First, a partial view.  Some may concentrate on the mercy of God and conclude that God will tolerate almost anything.  They also see that one must have the right attitude and conclude that is all that is necessary.

Second, the spirit of reaction.  They see some who are careful to tithe, so to speak, mint, and yet leave undone mercy, etc., that they react against this extreme and go to the other extreme.  Jesus said, “These ought yet to have done, and not to leave the other undone” (Matthew 23:23).  Why not follow Jesus’ teaching, instead of just reacting to another extreme?  Because some do not have the proper attitude while observing a commandment of Jesus, does that authorize me to develop the attitude that observation of the commandments is of no value?  Instead, I should do the right thing in the right spirit.  In reality, one has not done the right thing unless he does it in the right spirit.  And one does not have the right spirit toward what Jesus has commanded if he does not want to do what Jesus has commanded.

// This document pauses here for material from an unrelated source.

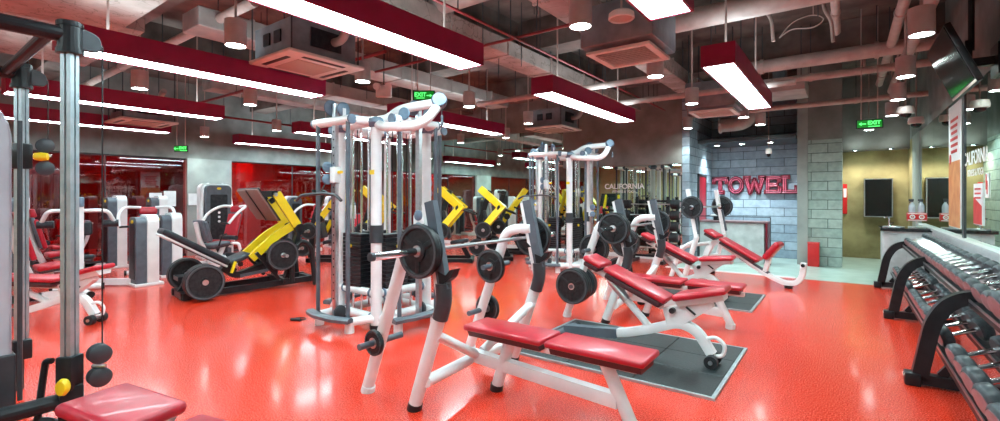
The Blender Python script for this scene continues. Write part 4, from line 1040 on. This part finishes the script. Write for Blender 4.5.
MB().bar((1.66, -.30, .96), (1.66, .30, .96), .08, .08).build('cross_bar', 'black', r); MB().bar((1.25, -.28, 1.55), (1.25, .28, 1.55), .10, .10).build('cross_bar', 'black', r)
MB().bar((-.05, 0, .30), (.30, 0, .30), .30, .06).build('horn_mount', 'black', r)
MB().bar((.0, 0, .08), (.19, 0, .34), .10, .10).build('front_post', 'black', r)
th = math.atan2(.55, .87)
MB().box((.19, 0, .75), (1.0, .44, .09), rot=(0, th, 0), bev=.03, seg=3).build('back_pad', 'black_pad', r)
MB().box((.165, 0, .69), (1.0, .38, .03), rot=(0, th, 0), bev=.008).build('back_board', 'cream', r)
MB().bar((-.10, 0, .86), (.75, 0, .33), .10, .06).build('back_frame', 'black', r)
MB().box((.76, 0, .52), (.34, .42, .08), rot=(0, R(-22), 0), bev=.03, seg=3).build('seat_pad', 'black_pad', r)
MB().tube([(.55, 0, .40), (.75, 0, .24), (1.32, 0, .40)], 0, fil=.1, sec=[(-.07, -.05), (.07, -.05), (.07, .05), (-.07, .05)]).build('seat_rail', 'black', r)
MB().bar((.80, 0, .24), (1.30, 0, .30), .16, .05).build('tread_step', 'grey', r)
th2 = math.atan2(.45, .29)
fp = MB().box((1.10, .06, 1.37), (.60, .96, .035), rot=(0, th2, 0), bev=.008); fp.build('foot_plate', 'perf', r)
MB().box((1.118, .06, 1.38), (.62, .99, .02), rot=(0, th2, 0)).box((1.092, .06, 1.366), (.60, .014, .05), rot=(0, th2, 0)).build('foot_plate_frame', 'black', r)
MB().bar((1.2, -.22, 1.42), (1.3, -.22, 1.5), .06, .08).build('plate_strut', 'black', r); MB().bar((1.2, .22, 1.42), (1.3, .22, 1.5), .06, .08).build('plate_strut', 'black', r)
lpm = Matrix.Translation((-7.96, 2.81, 0)) @ Matrix.Rotation(R(82), 4, 'Z'); lrz = R(82)
g = 'plates on the leg press'
def lp_plate(s, y, z, Rr, t, label): 
    p = lpm @ Vector((s, y, z)); plate(Rr, t, p, lrz, label, g, 'plain')
for i, y in enumerate((-.575, -.515, -.455)): lp_plate(.19, y, .28, .255, .055, ['outermost', 'middle', 'innermost'][i] + ' big plate on the near horn beside the leg press back pad')
for i, y in enumerate((.47, .54)): lp_plate(.19, y, .28, .255, .055, ['inner', 'outer'][i] + ' big plate on the far horn beneath the leg press back pad')
lp_plate(1.32, -.44, .56, .25, .055, 'plate on the near horn under the yellow leg press arms')
lp_plate(1.32, .42, .56, .25, .05, 'inner plate on the far horn under the yellow leg press arms'); lp_plate(1.32, .485, .56, .25, .05, 'outer plate on the far horn under the yellow leg press arms')

# ------------------------------------------------------------------ plate loaded machines before the mirrors
def plate_machine(kind=0):
    r = empty('plate_loaded_machine')
    for s in (-1, 1): MB().bar((-.44, s * .32, .06), (.40, s * .32, .06), .08, .08).build('base_rail', 'black', r)
    for x in (-.40, .36): MB().bar((x, -.36, .05), (x, .36, .05), .08, .08).build('cross_bar', 'black', r)
    MB().tube([(-.45, 0, .08), (-.40, 0, .9), (-.15, 0, 1.65)], 0, fil=.2, sec=[(-.06, -.05), (.06, -.05), (.06, .05), (-.06, .05)]).build('main_post', 'black', r)
    MB().tube([(.3, 0, .08), (.12, 0, .42)], 0, sec=[(-.05, -.05), (.05, -.05), (.05, .05), (-.05, .05)]).build('seat_post', 'black', r)
    MB().box((.08, 0, .47), (.42, .38, .08), rot=(0, R(-8), 0), bev=.03, seg=3).build('seat_pad', 'black_pad', r)
    MB().box((-.22, 0, .86), (.08, .36, .66), rot=(0, R(-12), 0), bev=.03, seg=3).build('back_pad', 'black_pad', r)
    for s in (-1, 1):
        y = s * .42
        if kind == 0:
            MB().tube([(-.38, y * .75, 1.70), (.12, y, 1.26), (-.32, y, .74)], 0, sec=[(-.04, -.08), (.04, -.08), (.04, .08), (-.04, .08)]).build('lever_arm', 'yellow', r)
        else:
            MB().tube([(.42, y * .8, 1.70), (-.10, y, .98)], 0, sec=[(-.035, -.065), (.035, -.065), (.035, .065), (-.035, .065)]).build('lever_arm', 'yellow', r)
            MB().tube([(-.10, y, .98), (-.28, y, .62)], 0, sec=[(-.03, -.045), (.03, -.045), (.03, .045), (-.03, .045)]).build('lever_end', 'yellow', r)
        MB().cyl((.10 if kind == 0 else -.08, y - .05, 1.24 if kind == 0 else 1.0), (.10 if kind == 0 else -.08, y + .05, 1.24 if kind == 0 else 1.0), .08, seg=18).build('pivot_hub', 'black', r)
        MB().bar((-.15, s * .06, 1.58), (-.3, y * .75, 1.64), .06, .06).build('pivot_bracket', 'black', r)
        MB().cyl((-.30, y, .74), (-.30, s * .74, .74), .024, seg=14).build('plate_horn', 'steel', r)
        MB().cyl((-.45, s * .1, .35), (-.45, s * .66, .35), .024, seg=14).build('storage_horn', 'steel', r)
        MB().tube([(.10, y, 1.24), (.42, y * .9, 1.12), (.46, y * .6, 1.10)], .022, 10, fil=.05).build('hand_grip', 'black', r)
    return r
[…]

Third, there is the spirit of rebellion.  Some do not want to be fenced in.  The letter ties them down to some things that they do not want to do, or that seem foolish to them.  The letter forbids what they want to do, so they rebel against the letter.   So they talk against the letter, and rationalize to the extent that they assure themselves that they are right in talking against the letter.  It is wrong to follow the letter, good is evil (Isaiah 5:20, 21).  Just follow the spirit, they say.  In other words, do not let anything tie you down.  Do not be definite.  Wander off into some vague realm of the letterless spirit, and you can do anything you want to just so you keep telling yourself that you have the right spirit.

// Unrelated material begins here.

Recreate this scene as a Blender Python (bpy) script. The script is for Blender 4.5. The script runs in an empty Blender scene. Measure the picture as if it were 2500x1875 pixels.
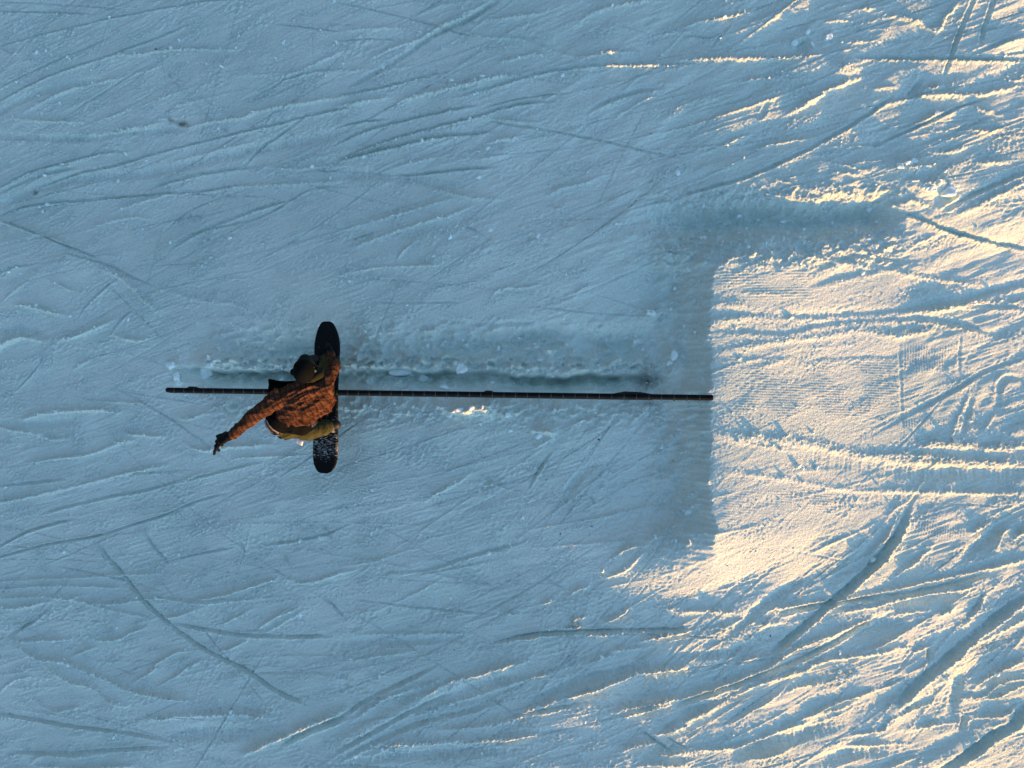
import bpy, bmesh, math, random
import numpy as np
from mathutils import Vector, Matrix

# ------------------------------------------------------------------ camera, sky, sun, exposure
C = bpy.context.scene.collection
HC = 8.0                                   # height of the drone camera
FPX = 2500 * 24 / 36                       # focal length in photo pixels
cam_d = bpy.data.cameras.new('camera')
cam_d.sensor_width = 36; cam_d.lens = 24; cam_d.clip_end = 2000; cam_d.clip_start = 0.05
cam = bpy.data.objects.new('camera', cam_d); C.objects.link(cam)
cam.location = (0, 0, HC); cam.rotation_euler = (0, 0, 0)
bpy.context.scene.camera = cam

SUN_EL = math.radians(7.4)
SUN_AZ = math.atan2(-0.714, 0.70)           # direction towards the sun in the XY plane (lower right)
sdir = Vector((math.cos(SUN_AZ) * math.cos(SUN_EL), math.sin(SUN_AZ) * math.cos(SUN_EL), math.sin(SUN_EL)))
w = bpy.data.worlds.new('World'); bpy.context.scene.world = w; w.use_nodes = True
nt = w.node_tree
sky = nt.nodes.new('ShaderNodeTexSky'); sky.sky_type = 'NISHITA'; sky.sun_disc = False
sky.sun_elevation = SUN_EL
sky.sun_rotation = math.pi / 2 - SUN_AZ    # Blender measures from +Y, clockwise
sky.altitude = 1200; sky.air_density = 1.0; sky.dust_density = 0.3; sky.ozone_density = 1.25
nt.links.new(sky.outputs[0], nt.nodes['Background'].inputs[0])
nt.nodes['Background'].inputs[1].default_value = 0.15
sl = bpy.data.lights.new('sun', 'SUN'); sl.energy = 3.1; sl.angle = math.radians(0.6); sl.color = (1.0, 0.42, 0.06)
so = bpy.data.objects.new('sun', sl); C.objects.link(so); so.location = (6, -8, 6)
so.rotation_euler = sdir.to_track_quat('Z', 'Y').to_euler()
vs = bpy.context.scene.view_settings
vs.view_transform = 'Standard'; vs.look = 'None'; vs.exposure = 1.72; vs.gamma = 1.0; vs.use_curve_mapping = False

# ------------------------------------------------------------------ helpers
rng = np.random.RandomState(7)
random.seed(7)
def tag(o, label=None, cat=None, group=None, kind=None):
    if label: o['label'] = label
    if cat: o['category'] = cat
    if group: o['group'] = group
    if kind: o['kind'] = kind
    return o
def empty(name, loc):
    o = bpy.data.objects.new(name, None); C.objects.link(o); o.location = loc; o.empty_display_size = .1
    return o
def link_mesh(name, me, mat=None, parent=None):
    o = bpy.data.objects.new(name, me); C.objects.link(o)
    if mat is not None:
        for m in (mat if isinstance(mat, (list, tuple)) else [mat]): me.materials.append(m)
    if parent is not None:
        o.parent = parent; o.matrix_parent_inverse = Matrix.Translation(-parent.location)
    return o
def from_bm(name, bm, mat=None, parent=None, smooth=True):
    me = bpy.data.meshes.new(name); bm.to_mesh(me); bm.free()
    if smooth: me.polygons.foreach_set('use_smooth', [True] * len(me.polygons))
    return link_mesh(name, me, mat, parent)
def material(name, base=(.5, .5, .5), rough=.6, metallic=0.0, spec=.5):
    m = bpy.data.materials.new(name); m.use_nodes = True
    b = m.node_tree.nodes['Principled BSDF']
    b.inputs['Base Color'].default_value = (*base, 1); b.inputs['Roughness'].default_value = rough
    b.inputs['Metallic'].default_value = metallic; b.inputs['Specular IOR Level'].default_value = spec
    return m, m.node_tree, b
def node(t, kind, **kw):
    n = t.nodes.new(kind)
    for k, v in kw.items(): setattr(n, k, v)
    return n

# ------------------------------------------------------------------ the lie of the land (metres; camera over 0,0)
LIPX = 1.86
def sstep(a, b, x):
    t = np.clip((x - a) / (b - a), 0, 1); return t * t * (3 - 2 * t)
def base_h(x, y):
    x = np.asarray(x, float); y = np.asarray(y, float)
    xc = np.clip(x, -60, 40)
    z = 1.50 + .215 * (xc - LIPX) - .155 * .66 * np.logaddexp(0, (xc - 1.52) / .66)
    z = z + .02 * np.sin(.9 * y + .5 * xc) * np.exp(-(y / 12) ** 2)
    # bottom right falls away a little towards the low sun, which rakes it
    z = z - .24 * sstep(-1.7, -5.4, y) * sstep(.2, 2.9, x) * sstep(30, 8, x)
    z = z + .13 * sstep(1.8, 4.8, y) * sstep(2.8, 4.8, x) * sstep(30, 8, x)
    z = z - .09 * sstep(3.8, .6, x) * sstep(1.3, 2.3, y) * sstep(30, 8, y)
    return z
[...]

The spirit of rebellion may be called forth when an individual has a “pet project,” and someone asks him for Scriptural authority, or attacks it on the ground that it is unscriptural.  The individual is so sold on the “project” that he just cannot stand it, and because he may be unable to find scriptural authority, or may be irked because such is requested, he rebels against the whole idea of being bound by “thus says the Lord.”  All who insist that we are so bound are called legalists, and the individual who refuses to be bound and regard himself as a liberal who is loyal to Christ by being loyal to some vague “spirit” which is not fenced in by any letter.  Thus the individual not only justifies his “pet project,” but he also convinces himself that he is the individual who is right and that others are wrong for even demanding scriptural authority.

God has fenced men in from the beginning.  The spirit of a thing is fenced in by the letter of the thing.  We know nothing of its spirit except through what the word teaches us, and the spirit which the teaching of the Lord produces when followed.  Of course, love for the Lord is to be in all of our obedience, for the letter tells us that we must love.  But love is fenced in so one cannot launch out on an uncharted, unbounded ocean of life where he can sail as he pleases, in any direction he pleases, and to any port which he pleases.

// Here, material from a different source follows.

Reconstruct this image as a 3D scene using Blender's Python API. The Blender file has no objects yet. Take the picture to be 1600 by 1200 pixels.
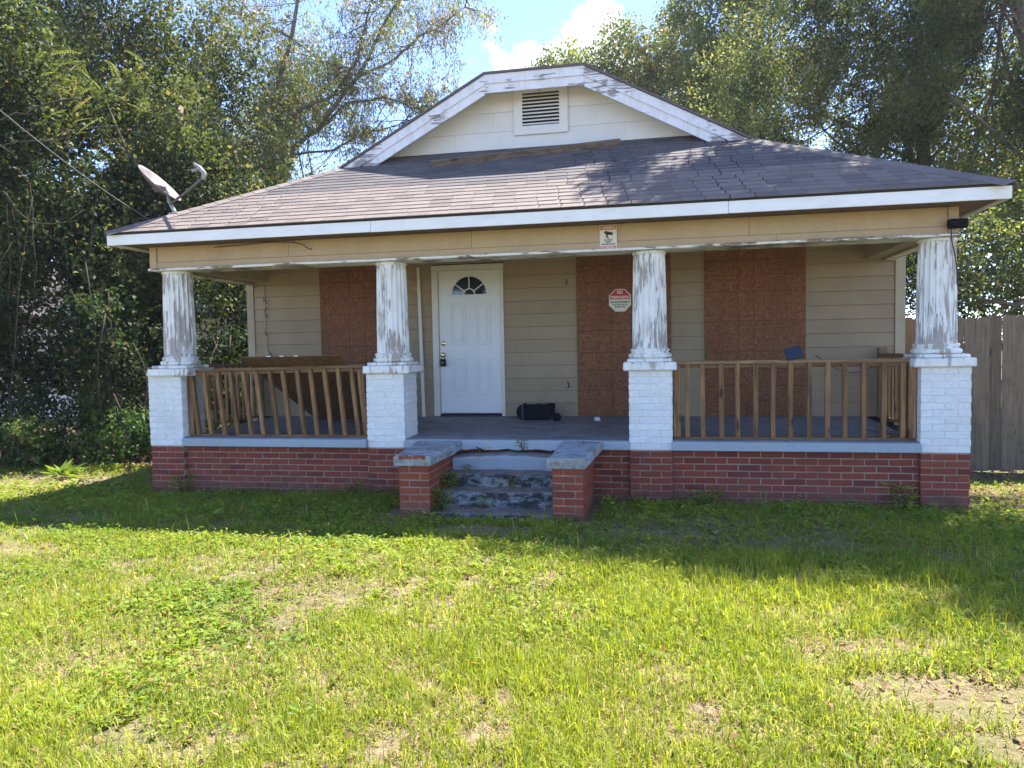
import bpy, bmesh, math, random
import numpy as np
from mathutils import Vector, Matrix, Euler
R = math.radians
random.seed(7)
rng = np.random.default_rng(7)
sc = bpy.context.scene
COL = sc.collection

# ------------------------------------------------------------------ camera
CAM_POS = Vector((0.0, -7.5625, 1.566))
CR = Vector((0.97995237, 0.19839892, -0.01819955))
CU = Vector((0.00836463, 0.05029734, 0.99869926))
CW = Vector((-0.19905625, 0.97882994, -0.04762946))
FPX = 1152.0
cd = bpy.data.cameras.new('camera')
cam = bpy.data.objects.new('camera', cd); COL.objects.link(cam)
m = Matrix((CR, CU, -CW)).transposed().to_4x4(); m.translation = CAM_POS
cam.matrix_world = m
cd.sensor_width = 36.0; cd.lens = 36.0 * FPX / 1600.0; cd.clip_end = 2000
sc.camera = cam
def at(px, py, Y):
    d = CW + CR * ((px - 800) / FPX) - CU * ((py - 600) / FPX)
    return CAM_POS + d * ((Y - CAM_POS.y) / d.y)

# ------------------------------------------------------------------ light
GLARE_HAZE = .0006
SUN = Vector((0.35, 0.50, 1.0)).normalized()
sun_el = math.asin(SUN.z); sun_az = math.atan2(SUN.x, SUN.y)
w = bpy.data.worlds.new('World'); sc.world = w; w.use_nodes = True
wn = w.node_tree; wn.nodes.clear()
def wnode(t, **k):
    n = wn.nodes.new(t)
    for a, b in k.items(): setattr(n, a, b)
    return n
wo = wnode('ShaderNodeOutputWorld'); bg = wnode('ShaderNodeBackground')
sky = wnode('ShaderNodeTexSky', sky_type='NISHITA', sun_disc=False, sun_elevation=sun_el, sun_rotation=sun_az)
sky.air_density = 0.7; sky.dust_density = 0.1; sky.ozone_density = 3.0
tcw = wnode('ShaderNodeTexCoord')
mpw = wnode('ShaderNodeMapping'); mpw.inputs['Scale'].default_value = (1.0, 1.0, 1.6)
wn.links.new(tcw.outputs['Generated'], mpw.inputs['Vector'])
def wnoise(scale, detail, rough):
    x = wnode('ShaderNodeTexNoise'); x.inputs['Scale'].default_value = scale; x.inputs['Detail'].default_value = detail; x.inputs['Roughness'].default_value = rough
    wn.links.new(mpw.outputs[0], x.inputs['Vector']); return x.outputs['Fac']
def wmath(op, a, b, c=None):
    x = wnode('ShaderNodeMath', operation=op)
    for i_, q_ in enumerate((a, b) if c is None else (a, b, c)):
        if isinstance(q_, (int, float)): x.inputs[i_].default_value = q_
        else: wn.links.new(q_, x.inputs[i_])
    return x.outputs[0]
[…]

God bounded love when he said, “If ye love me, keep my commandments” (John 14:15).  Some think that, if they are friends of Christ, they can do anything, but Jesus said: “Ye are my friends, if ye do whatsoever I command you” (John 15:14).  God has fenced the “spirit” of the commandment so that, if you ignore the commandment, you are surely without its spirit.  He knew how men would prefer to ignore all fences by talking about the “spirit” of the commandment, so he fenced us in, and thus without concern for the letter one does not have the spirit of the commandment (John 14:15).  Brother, you ought not to jump the fence, for if you do you will land where Adam landed when he jumped the fence, i.e., under God’s disfavor. And when you are caught in the trap of your own transgressions, it will be futile to say something about “booby-trap religion.”

[The above article was handed to us decades ago, but it had no source stated.  An internet search did not indicate where it may have been originally found.]